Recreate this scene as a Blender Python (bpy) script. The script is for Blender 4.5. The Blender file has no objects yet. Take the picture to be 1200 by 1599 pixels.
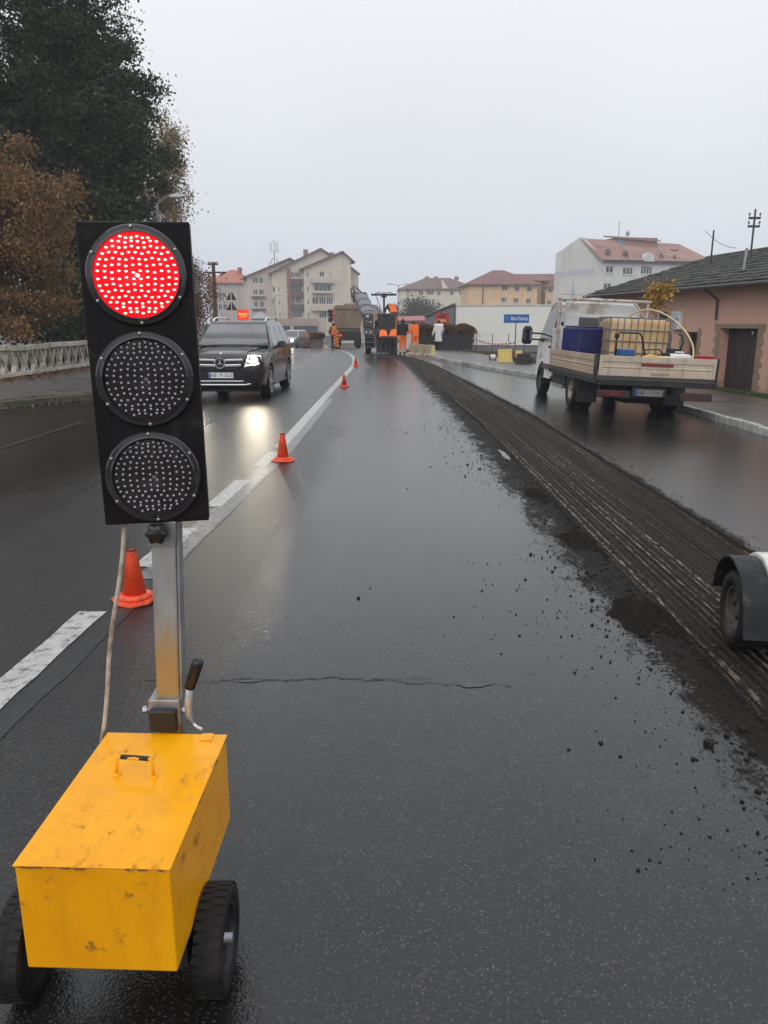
import bpy, bmesh, math, random
import numpy as np
from mathutils import Vector, Matrix, Euler, noise as mnoise
R = math.radians
random.seed(7); np.random.seed(7)
SC = bpy.context.scene
COL = SC.collection

# ------------------------------------------------------------------ camera
CAM_H = 1.6
PITCH = math.atan(295/1200.)
cam = bpy.data.cameras.new('camera'); cam_o = bpy.data.objects.new('camera', cam); COL.objects.link(cam_o)
cam_o.location = (0, 0, CAM_H); cam_o.rotation_euler = (R(90) - PITCH, 0, 0)
cam.sensor_fit = 'VERTICAL'; cam.sensor_height = 24; cam.lens = 24*1200/1599.
cam.clip_start = 0.05; cam.clip_end = 3000
SC.camera = cam_o

# ------------------------------------------------------------------ world: overcast sky
SUN_EL, SUN_ROT = R(40), R(205)
w = bpy.data.worlds.new('World'); SC.world = w; w.use_nodes = True
nt = w.node_tree; nt.nodes.clear()
N = nt.nodes.new; L = nt.links.new
out = N('ShaderNodeOutputWorld'); bg = N('ShaderNodeBackground'); bg.inputs[1].default_value = 1.0
sky = N('ShaderNodeTexSky'); sky.sky_type = 'NISHITA'; sky.sun_disc = False
sky.sun_elevation = SUN_EL; sky.sun_rotation = SUN_ROT; sky.dust_density = 4; sky.air_density = 1.2
sks = N('ShaderNodeMix'); sks.data_type = 'RGBA'; sks.blend_type = 'MULTIPLY'; sks.inputs[0].default_value = 1
sks.inputs[7].default_value = (.08, .08, .08, 1); L(sky.outputs[0], sks.inputs[6])
tc = N('ShaderNodeTexCoord'); sep = N('ShaderNodeSeparateXYZ'); L(tc.outputs['Generated'], sep.inputs[0])
rmp = N('ShaderNodeValToRGB'); L(sep.outputs[2], rmp.inputs[0])
e = rmp.color_ramp.elements
e[0].position = 0.0; e[0].color = (.70, .745, .82, 1)
e[1].position = 1.0; e[1].color = (1.22, 1.26, 1.32, 1)
a = e.new(.10); a.color = (.79, .83, .895, 1)
a = e.new(.34); a.color = (.93, .955, .99, 1)
cn = N('ShaderNodeTexNoise'); cn.inputs['Scale'].default_value = 2.2; cn.inputs['Detail'].default_value = 4
L(tc.outputs['Generated'], cn.inputs['Vector'])
cr = N('ShaderNodeMapRange'); cr.inputs[1].default_value = .3; cr.inputs[2].default_value = .7; cr.inputs[3].default_value = .965; cr.inputs[4].default_value = 1.035
L(cn.outputs[0], cr.inputs[0])
cm = N('ShaderNodeMix'); cm.data_type = 'RGBA'; cm.blend_type = 'MULTIPLY'; cm.inputs[0].default_value = 1
L(rmp.outputs[0], cm.inputs[6]); L(cr.outputs[0], cm.inputs[7])
mx = N('ShaderNodeMix'); mx.data_type = 'RGBA'; mx.inputs[0].default_value = .96
L(sks.outputs[2], mx.inputs[6]); L(cm.outputs[2], mx.inputs[7])
L(mx.outputs[2], bg.inputs[0]); L(bg.outputs[0], out.inputs[0])

sun = bpy.data.lights.new('sun', 'SUN'); sun.energy = .9; sun.angle = R(50); sun.color = (1, .97, .93)
sun_o = bpy.data.objects.new('sun', sun); COL.objects.link(sun_o); sun_o.location = (0, 0, 60)
sun_o.rotation_euler = (R(90) - SUN_EL, 0, R(180) - SUN_ROT + R(0))
VS = SC.view_settings
VS.view_transform = 'Standard'; VS.look = 'None'; VS.exposure = 0.0; VS.gamma = 1; VS.use_curve_mapping = False
SC.cycles.max_bounces = 5; SC.cycles.diffuse_bounces = 3; SC.cycles.glossy_bounces = 3; SC.cycles.transparent_max_bounces = 6; SC.cycles.volume_bounces = 0
SC.cycles.use_denoising = True

# ------------------------------------------------------------------ helpers
_c, _s = math.cos(PITCH), math.sin(PITCH)
def at(u, v, y):
    """photo pixel -> the point at ground distance y"""
    b = 800 - v
    d = (u - 600, 1200*_c + b*_s, -1200*_s + b*_c); t = y/d[1]
    return Vector((d[0]*t, y, CAM_H + d[2]*t))
def ux(u, y): return (u - 600)/1235.7*y
def vz(v, y): return at(600, v, y).z

def zg(x, y):
    """height of the street surface: cross-fall to the right, a gentle descent beyond the machine"""
    z = 0.
    if x > 2.6: z -= min(.3, .04*(x - 2.6))
    k = max(0., min(y, 80) - 40)
    return z - .0007*k*k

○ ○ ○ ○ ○

> **WHAT IS REQUIRED**
Write out the lines from the start of the material to the line with "SC.camera = cam_o", inclusive and exactly. Skip the pictures.

> **RESULT FOR THIS TASK**
Recreate this scene as a Blender Python (bpy) script. The script is for Blender 4.5. The Blender file has no objects yet. Take the picture to be 1200 by 1599 pixels.
import bpy, bmesh, math, random
import numpy as np
from mathutils import Vector, Matrix, Euler, noise as mnoise
R = math.radians
random.seed(7); np.random.seed(7)
SC = bpy.context.scene
COL = SC.collection

# ------------------------------------------------------------------ camera
CAM_H = 1.6
PITCH = math.atan(295/1200.)
cam = bpy.data.cameras.new('camera'); cam_o = bpy.data.objects.new('camera', cam); COL.objects.link(cam_o)
cam_o.location = (0, 0, CAM_H); cam_o.rotation_euler = (R(90) - PITCH, 0, 0)
cam.sensor_fit = 'VERTICAL'; cam.sensor_height = 24; cam.lens = 24*1200/1599.
cam.clip_start = 0.05; cam.clip_end = 3000
SC.camera = cam_o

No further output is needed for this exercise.